Aim. Return the first line, the line containing "def zc(th): return PITCH*th/(2*pi)+C0", and every line between them, exactly as they stand.

Listing.
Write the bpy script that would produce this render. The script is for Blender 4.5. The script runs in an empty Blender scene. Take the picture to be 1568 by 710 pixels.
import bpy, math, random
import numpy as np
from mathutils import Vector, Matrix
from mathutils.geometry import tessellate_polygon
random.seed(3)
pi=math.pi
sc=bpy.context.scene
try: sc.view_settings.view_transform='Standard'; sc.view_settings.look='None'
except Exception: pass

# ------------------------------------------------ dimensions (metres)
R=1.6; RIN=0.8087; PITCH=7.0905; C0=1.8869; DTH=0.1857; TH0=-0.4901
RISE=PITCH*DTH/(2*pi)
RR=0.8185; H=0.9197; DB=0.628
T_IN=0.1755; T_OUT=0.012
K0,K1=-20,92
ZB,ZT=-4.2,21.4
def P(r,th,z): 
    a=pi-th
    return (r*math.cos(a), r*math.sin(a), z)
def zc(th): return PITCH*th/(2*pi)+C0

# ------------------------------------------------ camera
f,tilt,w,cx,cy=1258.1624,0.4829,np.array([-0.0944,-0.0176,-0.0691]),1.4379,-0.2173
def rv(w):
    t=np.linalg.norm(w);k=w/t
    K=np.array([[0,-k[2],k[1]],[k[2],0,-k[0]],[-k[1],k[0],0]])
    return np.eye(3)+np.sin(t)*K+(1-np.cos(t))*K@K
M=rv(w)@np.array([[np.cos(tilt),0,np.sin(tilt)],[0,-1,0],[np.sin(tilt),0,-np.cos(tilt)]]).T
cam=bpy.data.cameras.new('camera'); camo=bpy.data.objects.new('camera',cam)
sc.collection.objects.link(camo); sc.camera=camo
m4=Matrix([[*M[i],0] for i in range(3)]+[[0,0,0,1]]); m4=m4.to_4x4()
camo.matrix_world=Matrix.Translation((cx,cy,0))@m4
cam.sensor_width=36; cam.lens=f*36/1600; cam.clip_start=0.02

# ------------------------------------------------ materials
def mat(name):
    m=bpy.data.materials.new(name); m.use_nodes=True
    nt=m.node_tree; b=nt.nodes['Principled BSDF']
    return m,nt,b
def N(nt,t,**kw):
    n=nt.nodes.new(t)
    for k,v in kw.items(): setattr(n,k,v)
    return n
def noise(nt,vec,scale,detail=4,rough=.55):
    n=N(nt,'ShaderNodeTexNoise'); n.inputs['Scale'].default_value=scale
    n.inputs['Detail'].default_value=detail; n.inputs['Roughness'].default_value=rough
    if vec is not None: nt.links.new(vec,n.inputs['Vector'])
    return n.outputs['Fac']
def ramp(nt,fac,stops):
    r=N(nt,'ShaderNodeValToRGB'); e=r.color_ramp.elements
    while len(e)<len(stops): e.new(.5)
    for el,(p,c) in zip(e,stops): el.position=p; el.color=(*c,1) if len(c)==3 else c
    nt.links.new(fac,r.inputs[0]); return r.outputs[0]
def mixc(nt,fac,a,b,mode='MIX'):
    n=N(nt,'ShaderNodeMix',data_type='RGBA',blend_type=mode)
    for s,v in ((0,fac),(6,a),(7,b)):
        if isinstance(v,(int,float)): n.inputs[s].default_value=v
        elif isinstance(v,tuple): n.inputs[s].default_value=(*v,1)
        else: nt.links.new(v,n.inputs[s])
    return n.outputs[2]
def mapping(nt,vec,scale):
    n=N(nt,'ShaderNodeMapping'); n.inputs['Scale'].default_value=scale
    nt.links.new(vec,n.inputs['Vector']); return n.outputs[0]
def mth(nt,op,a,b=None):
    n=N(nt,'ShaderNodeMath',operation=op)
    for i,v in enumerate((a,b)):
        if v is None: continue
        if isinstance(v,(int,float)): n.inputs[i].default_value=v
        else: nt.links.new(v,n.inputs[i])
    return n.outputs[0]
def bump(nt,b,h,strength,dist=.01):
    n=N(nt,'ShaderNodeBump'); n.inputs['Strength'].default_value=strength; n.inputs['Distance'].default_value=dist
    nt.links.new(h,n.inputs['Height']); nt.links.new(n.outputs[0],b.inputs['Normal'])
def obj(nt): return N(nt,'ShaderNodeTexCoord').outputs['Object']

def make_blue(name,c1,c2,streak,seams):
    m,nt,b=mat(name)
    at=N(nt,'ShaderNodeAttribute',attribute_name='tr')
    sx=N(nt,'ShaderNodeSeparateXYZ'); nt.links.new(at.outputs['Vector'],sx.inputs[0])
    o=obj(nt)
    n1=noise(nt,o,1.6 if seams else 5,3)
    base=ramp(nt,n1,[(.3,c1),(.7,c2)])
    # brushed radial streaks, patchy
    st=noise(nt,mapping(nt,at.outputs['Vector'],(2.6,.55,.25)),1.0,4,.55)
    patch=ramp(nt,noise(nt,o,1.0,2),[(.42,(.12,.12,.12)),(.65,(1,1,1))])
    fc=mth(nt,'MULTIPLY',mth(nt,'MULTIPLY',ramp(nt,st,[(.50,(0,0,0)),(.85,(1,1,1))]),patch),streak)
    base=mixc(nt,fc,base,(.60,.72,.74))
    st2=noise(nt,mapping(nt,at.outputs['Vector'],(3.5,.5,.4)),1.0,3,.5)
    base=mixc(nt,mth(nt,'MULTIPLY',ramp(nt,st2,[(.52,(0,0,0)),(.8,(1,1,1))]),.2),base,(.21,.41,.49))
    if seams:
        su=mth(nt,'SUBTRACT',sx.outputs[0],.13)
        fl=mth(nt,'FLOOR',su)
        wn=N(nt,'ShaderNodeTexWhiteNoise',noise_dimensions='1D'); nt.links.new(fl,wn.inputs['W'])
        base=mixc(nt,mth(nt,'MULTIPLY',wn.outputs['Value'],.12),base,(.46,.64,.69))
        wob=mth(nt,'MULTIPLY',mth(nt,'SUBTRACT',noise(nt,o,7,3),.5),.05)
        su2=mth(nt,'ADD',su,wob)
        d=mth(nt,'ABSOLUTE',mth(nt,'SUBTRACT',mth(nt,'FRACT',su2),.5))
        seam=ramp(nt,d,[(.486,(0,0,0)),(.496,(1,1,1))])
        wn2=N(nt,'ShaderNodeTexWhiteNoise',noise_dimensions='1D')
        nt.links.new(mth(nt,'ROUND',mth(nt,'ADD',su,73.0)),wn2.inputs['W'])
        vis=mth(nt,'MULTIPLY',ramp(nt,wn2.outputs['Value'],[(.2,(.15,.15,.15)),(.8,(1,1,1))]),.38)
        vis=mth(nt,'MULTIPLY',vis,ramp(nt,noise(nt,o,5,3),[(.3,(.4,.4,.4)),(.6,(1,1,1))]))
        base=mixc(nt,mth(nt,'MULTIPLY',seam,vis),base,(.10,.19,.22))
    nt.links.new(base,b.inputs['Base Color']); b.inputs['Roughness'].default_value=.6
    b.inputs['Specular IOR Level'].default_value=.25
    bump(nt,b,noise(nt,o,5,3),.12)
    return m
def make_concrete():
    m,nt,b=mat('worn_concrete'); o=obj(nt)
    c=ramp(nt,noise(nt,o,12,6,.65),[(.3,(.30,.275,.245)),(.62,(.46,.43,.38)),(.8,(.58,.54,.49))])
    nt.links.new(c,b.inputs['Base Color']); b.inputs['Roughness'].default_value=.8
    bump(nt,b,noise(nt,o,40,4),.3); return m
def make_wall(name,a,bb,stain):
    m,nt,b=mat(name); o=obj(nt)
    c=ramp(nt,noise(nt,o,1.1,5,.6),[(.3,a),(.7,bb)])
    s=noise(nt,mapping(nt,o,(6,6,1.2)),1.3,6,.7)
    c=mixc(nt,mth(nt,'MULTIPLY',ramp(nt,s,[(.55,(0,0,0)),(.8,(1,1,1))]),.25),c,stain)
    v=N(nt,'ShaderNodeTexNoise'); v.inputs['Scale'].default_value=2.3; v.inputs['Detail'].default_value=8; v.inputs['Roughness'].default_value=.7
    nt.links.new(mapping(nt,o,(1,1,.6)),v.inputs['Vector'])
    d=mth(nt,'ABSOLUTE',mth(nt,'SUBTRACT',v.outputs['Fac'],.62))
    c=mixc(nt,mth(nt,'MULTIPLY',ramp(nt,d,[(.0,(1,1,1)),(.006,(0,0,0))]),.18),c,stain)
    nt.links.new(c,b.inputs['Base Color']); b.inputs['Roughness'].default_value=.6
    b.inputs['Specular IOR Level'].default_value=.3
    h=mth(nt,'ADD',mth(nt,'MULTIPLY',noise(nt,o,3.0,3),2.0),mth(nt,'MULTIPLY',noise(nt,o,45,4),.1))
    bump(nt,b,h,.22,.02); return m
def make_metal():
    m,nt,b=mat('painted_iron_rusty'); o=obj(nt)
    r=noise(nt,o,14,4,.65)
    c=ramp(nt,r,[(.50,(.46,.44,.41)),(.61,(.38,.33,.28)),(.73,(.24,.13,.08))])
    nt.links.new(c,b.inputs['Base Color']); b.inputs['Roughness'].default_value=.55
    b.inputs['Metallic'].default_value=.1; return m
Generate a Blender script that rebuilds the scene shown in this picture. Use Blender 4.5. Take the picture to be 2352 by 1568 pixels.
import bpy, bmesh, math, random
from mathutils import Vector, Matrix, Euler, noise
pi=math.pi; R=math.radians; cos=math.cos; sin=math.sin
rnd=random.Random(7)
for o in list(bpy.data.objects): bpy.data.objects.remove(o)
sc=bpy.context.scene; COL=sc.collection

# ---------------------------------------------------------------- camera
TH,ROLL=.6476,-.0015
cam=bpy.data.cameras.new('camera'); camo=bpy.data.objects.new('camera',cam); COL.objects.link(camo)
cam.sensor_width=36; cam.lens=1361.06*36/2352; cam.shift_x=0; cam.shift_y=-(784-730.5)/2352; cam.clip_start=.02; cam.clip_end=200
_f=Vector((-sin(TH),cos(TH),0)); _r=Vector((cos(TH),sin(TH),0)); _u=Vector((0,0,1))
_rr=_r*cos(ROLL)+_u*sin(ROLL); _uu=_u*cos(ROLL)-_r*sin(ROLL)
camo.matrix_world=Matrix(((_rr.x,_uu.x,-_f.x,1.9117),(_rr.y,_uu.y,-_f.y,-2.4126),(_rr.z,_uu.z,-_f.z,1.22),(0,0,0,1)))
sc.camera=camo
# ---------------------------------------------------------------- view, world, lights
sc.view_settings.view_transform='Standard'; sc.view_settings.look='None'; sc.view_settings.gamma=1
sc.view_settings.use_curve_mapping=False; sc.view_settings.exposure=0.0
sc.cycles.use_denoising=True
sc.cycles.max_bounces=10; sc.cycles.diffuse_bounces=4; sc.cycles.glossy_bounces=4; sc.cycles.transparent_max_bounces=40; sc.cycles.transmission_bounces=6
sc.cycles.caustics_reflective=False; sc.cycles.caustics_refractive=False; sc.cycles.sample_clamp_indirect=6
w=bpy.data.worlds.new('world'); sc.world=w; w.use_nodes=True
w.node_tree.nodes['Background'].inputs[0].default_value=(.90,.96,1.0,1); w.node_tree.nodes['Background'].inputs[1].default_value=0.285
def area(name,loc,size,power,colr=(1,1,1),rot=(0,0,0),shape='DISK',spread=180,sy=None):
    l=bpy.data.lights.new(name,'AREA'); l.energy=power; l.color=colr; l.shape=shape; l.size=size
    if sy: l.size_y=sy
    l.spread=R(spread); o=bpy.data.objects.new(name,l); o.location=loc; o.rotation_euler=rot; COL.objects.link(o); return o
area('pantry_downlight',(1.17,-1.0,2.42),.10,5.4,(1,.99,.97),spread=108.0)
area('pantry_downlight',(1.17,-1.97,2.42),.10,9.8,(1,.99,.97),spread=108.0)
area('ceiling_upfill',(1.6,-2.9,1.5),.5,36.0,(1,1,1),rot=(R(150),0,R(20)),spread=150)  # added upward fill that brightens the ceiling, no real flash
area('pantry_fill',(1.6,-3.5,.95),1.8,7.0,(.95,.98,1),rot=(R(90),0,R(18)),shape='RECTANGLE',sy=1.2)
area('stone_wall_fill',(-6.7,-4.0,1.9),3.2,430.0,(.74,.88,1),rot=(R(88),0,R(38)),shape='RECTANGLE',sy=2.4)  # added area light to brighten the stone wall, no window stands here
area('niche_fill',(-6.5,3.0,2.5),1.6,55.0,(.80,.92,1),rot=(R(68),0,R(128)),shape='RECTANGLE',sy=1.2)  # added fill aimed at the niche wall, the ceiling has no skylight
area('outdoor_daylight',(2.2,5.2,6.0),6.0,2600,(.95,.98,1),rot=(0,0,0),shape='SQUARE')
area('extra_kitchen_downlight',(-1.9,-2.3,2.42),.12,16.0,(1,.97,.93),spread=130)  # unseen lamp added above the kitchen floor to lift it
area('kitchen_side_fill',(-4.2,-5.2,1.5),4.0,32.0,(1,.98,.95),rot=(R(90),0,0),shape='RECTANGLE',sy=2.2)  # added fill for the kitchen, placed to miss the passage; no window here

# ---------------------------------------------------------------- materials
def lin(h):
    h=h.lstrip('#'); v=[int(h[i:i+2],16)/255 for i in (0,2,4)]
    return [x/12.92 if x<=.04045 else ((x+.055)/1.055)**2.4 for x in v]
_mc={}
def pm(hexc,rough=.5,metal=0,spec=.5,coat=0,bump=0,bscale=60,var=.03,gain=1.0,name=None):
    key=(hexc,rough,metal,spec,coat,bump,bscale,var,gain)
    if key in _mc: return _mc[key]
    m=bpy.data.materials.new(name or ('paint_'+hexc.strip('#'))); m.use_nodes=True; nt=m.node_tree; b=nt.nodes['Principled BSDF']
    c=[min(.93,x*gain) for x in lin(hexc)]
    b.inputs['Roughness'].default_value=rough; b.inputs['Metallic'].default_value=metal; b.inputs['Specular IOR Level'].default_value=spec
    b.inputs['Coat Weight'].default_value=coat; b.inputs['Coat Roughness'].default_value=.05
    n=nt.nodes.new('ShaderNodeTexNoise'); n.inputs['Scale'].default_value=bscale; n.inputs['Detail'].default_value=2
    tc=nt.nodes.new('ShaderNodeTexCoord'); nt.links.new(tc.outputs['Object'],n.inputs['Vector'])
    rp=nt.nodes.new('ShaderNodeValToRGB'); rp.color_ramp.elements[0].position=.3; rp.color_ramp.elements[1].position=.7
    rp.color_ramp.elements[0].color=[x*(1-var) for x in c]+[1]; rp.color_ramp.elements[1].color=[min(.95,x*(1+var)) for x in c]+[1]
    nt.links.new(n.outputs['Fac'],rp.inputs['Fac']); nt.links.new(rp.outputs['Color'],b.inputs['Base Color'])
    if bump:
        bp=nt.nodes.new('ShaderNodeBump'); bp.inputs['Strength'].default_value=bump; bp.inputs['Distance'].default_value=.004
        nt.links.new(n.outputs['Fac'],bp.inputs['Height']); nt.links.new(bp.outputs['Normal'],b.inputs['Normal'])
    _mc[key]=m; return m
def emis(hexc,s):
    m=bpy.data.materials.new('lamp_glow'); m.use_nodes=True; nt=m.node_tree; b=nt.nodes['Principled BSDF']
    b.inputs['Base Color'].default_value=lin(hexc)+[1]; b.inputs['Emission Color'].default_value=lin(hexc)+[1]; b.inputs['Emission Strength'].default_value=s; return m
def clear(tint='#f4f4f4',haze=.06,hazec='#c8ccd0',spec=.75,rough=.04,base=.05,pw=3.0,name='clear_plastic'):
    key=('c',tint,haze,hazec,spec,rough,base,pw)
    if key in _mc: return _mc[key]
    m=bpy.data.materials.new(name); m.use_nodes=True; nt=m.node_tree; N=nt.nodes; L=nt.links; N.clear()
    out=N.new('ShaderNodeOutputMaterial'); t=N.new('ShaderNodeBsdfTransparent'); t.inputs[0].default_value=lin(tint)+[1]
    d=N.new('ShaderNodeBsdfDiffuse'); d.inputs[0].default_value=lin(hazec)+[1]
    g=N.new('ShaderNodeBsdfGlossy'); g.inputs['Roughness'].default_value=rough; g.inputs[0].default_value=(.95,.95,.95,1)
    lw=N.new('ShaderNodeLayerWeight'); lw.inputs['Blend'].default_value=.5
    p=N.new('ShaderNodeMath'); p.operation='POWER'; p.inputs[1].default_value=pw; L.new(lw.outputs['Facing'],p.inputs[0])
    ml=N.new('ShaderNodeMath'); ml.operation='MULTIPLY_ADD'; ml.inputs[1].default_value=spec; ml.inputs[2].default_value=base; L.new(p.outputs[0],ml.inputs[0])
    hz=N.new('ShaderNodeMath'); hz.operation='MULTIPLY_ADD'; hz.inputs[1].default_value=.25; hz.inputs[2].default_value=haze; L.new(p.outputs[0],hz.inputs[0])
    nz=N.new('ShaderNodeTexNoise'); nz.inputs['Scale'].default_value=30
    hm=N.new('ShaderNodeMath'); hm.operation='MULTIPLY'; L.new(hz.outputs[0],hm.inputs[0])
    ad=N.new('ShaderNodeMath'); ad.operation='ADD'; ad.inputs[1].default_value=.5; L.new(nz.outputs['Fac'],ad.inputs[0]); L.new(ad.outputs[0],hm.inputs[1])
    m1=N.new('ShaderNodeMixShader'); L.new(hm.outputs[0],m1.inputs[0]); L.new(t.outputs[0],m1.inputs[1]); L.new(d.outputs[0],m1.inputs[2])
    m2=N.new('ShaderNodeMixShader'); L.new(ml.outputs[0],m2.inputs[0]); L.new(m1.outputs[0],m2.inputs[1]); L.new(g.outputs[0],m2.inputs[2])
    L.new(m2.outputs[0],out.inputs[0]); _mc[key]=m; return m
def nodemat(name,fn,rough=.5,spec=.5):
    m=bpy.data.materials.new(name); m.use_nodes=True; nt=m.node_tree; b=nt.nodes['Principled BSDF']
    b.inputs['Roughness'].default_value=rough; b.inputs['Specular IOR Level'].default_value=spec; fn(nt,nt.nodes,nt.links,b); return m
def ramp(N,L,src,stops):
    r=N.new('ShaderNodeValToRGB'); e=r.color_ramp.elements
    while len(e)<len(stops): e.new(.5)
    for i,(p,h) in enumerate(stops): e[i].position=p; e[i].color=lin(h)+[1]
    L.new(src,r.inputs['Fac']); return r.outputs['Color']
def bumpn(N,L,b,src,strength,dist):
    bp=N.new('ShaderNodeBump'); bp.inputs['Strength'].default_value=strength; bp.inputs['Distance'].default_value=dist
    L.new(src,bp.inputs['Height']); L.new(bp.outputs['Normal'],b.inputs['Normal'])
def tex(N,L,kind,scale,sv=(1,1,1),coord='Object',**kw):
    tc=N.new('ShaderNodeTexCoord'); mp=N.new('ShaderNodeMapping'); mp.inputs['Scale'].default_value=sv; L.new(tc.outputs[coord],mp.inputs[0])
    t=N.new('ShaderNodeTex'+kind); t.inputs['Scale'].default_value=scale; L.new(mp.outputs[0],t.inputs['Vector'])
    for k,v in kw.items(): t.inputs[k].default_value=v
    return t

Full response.
Write the bpy script that would produce this render. The script is for Blender 4.5. The script runs in an empty Blender scene. Take the picture to be 1568 by 710 pixels.
import bpy, math, random
import numpy as np
from mathutils import Vector, Matrix
from mathutils.geometry import tessellate_polygon
random.seed(3)
pi=math.pi
sc=bpy.context.scene
try: sc.view_settings.view_transform='Standard'; sc.view_settings.look='None'
except Exception: pass

# ------------------------------------------------ dimensions (metres)
R=1.6; RIN=0.8087; PITCH=7.0905; C0=1.8869; DTH=0.1857; TH0=-0.4901
RISE=PITCH*DTH/(2*pi)
RR=0.8185; H=0.9197; DB=0.628
T_IN=0.1755; T_OUT=0.012
K0,K1=-20,92
ZB,ZT=-4.2,21.4
def P(r,th,z): 
    a=pi-th
    return (r*math.cos(a), r*math.sin(a), z)
def zc(th): return PITCH*th/(2*pi)+C0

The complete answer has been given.